Although the McLaren test driver has yet to put this year's MP4-29 through its paces out on track, he has been in action in the simulator.

Getting a feel for the changes, which mandate the use of only a single exhaust pipe that cannot be used to influence aerodynamics, Paffett says drivers will need to adapt their style to the new regulations.

"It is going to be exciting, the cars are very different to what we have had for the last few years," he said in an interview with Sky Sports Online.

"The downforce level in particular is a lot less than we have had - in the past the FIA have tried to reduce that, but this year they seem to have successfully done that.

"The cars are a lot more difficult to drive, especially with the different power unit and the amount of torque that the turbo engines produce - even the medium to high speed corners are difficult without the blown downforce we have had in the last few years.

"The cars are definitely a lot more difficult to drive, so it is going to be exciting to see how the drivers get on with it."

He added: "They are definitely going to have to change.
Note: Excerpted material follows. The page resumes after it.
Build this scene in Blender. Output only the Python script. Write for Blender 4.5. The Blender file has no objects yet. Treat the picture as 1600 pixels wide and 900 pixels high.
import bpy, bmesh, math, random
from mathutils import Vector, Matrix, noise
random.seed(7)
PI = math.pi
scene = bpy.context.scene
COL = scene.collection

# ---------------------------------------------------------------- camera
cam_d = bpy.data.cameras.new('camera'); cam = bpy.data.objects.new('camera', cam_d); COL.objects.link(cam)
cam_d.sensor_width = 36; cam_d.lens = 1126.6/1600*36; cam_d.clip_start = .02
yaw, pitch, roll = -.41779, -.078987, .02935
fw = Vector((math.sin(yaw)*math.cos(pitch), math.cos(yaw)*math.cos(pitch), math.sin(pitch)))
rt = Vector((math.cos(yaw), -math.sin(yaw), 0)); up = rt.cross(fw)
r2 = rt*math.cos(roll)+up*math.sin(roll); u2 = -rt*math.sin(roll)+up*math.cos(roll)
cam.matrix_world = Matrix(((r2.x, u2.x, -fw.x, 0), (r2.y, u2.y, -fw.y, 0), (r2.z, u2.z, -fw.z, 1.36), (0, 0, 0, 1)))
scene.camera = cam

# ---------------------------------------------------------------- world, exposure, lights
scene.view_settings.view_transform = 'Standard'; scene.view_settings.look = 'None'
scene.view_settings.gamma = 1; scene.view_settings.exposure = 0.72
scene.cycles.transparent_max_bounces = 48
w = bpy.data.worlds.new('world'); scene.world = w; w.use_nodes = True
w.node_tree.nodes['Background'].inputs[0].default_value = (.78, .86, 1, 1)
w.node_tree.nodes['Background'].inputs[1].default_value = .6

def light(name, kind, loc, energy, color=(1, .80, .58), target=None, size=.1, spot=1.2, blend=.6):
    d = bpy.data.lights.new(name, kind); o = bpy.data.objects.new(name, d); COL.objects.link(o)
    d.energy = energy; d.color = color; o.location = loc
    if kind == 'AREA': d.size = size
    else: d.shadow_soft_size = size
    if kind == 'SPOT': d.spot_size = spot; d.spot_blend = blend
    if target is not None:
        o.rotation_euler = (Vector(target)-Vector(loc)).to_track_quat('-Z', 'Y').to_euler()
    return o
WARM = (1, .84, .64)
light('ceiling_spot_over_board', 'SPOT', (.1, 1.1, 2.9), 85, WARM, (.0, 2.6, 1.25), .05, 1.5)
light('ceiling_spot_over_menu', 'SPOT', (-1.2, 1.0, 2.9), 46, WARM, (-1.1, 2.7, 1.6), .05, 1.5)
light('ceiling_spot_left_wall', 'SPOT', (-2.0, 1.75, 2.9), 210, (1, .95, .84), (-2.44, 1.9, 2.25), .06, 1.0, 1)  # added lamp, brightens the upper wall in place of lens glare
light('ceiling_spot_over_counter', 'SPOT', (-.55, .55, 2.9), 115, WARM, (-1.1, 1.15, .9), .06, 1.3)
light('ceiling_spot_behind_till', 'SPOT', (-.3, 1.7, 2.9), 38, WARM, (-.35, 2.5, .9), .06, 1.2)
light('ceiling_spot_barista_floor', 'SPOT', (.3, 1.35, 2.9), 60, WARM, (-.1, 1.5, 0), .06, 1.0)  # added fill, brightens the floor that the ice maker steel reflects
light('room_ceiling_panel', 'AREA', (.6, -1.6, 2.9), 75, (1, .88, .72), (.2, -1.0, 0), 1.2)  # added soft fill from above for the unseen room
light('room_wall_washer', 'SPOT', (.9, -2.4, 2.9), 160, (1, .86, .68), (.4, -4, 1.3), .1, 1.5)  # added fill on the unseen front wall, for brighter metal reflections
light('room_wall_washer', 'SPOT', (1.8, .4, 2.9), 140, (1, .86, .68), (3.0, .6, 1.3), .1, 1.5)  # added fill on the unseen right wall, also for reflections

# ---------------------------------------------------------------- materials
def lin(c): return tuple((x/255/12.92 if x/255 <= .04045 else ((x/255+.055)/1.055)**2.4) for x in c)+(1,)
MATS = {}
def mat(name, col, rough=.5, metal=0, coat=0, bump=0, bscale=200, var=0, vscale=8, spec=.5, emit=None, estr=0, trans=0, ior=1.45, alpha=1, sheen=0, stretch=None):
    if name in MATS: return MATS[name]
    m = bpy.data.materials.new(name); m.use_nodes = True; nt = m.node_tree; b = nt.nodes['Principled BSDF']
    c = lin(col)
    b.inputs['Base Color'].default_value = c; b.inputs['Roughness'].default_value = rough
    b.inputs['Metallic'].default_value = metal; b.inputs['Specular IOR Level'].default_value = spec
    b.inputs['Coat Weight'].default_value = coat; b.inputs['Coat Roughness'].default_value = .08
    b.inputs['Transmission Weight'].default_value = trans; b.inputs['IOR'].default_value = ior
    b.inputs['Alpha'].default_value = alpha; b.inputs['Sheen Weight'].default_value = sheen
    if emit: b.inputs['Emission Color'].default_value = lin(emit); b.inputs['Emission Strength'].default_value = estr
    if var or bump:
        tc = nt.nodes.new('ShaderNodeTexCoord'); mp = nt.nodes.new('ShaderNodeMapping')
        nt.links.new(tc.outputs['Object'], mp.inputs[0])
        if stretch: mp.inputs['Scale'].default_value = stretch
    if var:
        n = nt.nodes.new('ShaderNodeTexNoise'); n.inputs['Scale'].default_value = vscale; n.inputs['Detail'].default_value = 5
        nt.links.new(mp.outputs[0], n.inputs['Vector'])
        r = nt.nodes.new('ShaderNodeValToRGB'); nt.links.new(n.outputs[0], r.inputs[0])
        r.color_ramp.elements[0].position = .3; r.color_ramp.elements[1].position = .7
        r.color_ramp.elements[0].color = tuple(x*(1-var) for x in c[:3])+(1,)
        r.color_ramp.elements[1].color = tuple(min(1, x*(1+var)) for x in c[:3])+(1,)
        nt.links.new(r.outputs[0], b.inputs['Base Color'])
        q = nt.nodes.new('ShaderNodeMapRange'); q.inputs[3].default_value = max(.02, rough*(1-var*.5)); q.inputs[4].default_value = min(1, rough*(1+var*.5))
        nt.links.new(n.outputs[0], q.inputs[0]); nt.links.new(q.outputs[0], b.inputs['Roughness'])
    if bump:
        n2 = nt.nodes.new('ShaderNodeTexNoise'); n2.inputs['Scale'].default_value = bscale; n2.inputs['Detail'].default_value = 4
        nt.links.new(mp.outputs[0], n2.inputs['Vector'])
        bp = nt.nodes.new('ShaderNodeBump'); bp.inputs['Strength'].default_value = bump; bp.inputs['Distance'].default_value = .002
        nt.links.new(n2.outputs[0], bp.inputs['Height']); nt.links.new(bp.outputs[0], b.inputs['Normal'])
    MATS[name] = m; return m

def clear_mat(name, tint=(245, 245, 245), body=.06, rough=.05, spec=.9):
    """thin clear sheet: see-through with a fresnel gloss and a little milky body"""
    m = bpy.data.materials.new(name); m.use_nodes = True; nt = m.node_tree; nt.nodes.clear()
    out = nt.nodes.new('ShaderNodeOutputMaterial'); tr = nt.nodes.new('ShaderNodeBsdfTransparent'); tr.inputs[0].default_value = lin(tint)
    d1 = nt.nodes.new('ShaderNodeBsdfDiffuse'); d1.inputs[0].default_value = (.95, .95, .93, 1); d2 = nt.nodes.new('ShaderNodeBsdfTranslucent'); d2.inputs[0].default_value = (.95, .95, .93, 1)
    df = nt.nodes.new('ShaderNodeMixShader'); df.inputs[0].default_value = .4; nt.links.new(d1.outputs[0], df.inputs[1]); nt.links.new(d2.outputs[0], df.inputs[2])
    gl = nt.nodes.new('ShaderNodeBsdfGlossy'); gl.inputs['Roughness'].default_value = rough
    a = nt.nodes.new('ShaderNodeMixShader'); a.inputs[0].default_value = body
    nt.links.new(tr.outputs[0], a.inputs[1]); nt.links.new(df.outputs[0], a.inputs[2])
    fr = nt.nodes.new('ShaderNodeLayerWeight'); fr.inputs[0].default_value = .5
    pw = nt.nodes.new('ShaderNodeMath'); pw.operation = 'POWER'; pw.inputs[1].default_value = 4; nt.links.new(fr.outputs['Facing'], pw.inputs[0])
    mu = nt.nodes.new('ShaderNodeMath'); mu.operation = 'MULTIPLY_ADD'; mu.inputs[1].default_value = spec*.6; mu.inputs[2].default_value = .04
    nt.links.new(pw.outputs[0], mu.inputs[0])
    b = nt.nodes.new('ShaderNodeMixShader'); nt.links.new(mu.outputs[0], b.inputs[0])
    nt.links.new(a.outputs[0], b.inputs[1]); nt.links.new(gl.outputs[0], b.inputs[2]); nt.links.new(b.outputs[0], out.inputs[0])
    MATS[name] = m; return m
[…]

I have worked in the simulator a long time on these cars and when I swapped back and forth from the (MP4-) 29 to the 28, you do have to change your style, the way you drive the car.

"Working with Jenson (Button) as well, the first time he came to drive the car I spent a bit of time talking him through it and you could physically see him having to think about how to drive the car.

"So the drivers are going to have to think about it and try and think how to get the best out of it because it is not just how the car handles and the balance of the car, but the way to use the tyres and use the fuel and all of the devices we have on the car now as well with regards to the KERS and everything else, it takes a lot more thought from the driver this year."

As for the possibility of a McLaren fight back in the wake of a podium-less 2013 campaign, Paffett is confident the team has resolved their issues.

"I think if we had fully identified it we would have been a lot more competitive at the end of the year," he said.

"We accepted that we made mistakes and there are areas of the car we know were problematic, but I think the problem was some of the areas were too big to fix during the season.

"So I am pretty sure we have a good idea of where we went wrong, but you can never say for sure until you build another car that you know exactly how it went wrong, but we have an idea of what we are doing with this year's car.

"It is a different car totally anyway, we have learnt from last year's car areas we need to avoid going down, but it is a different car anyway - it is a different challenge and it is a challenge for everybody. We certainly feel it is a bit of a fresh start for everybody and we are pushing very hard to make sure we get on top of it from the start.

"However, you can set your targets, but we are never going to know where we are until we get out testing and in the first race - because it is such a big regulation change, you really don't know where you need to be.

"The lap times in the simulator mean nothing as you don't know what everyone else is doing and with such a big change in the design of the car for this year, until we get to the first race, I don't think we are really going to know where we are."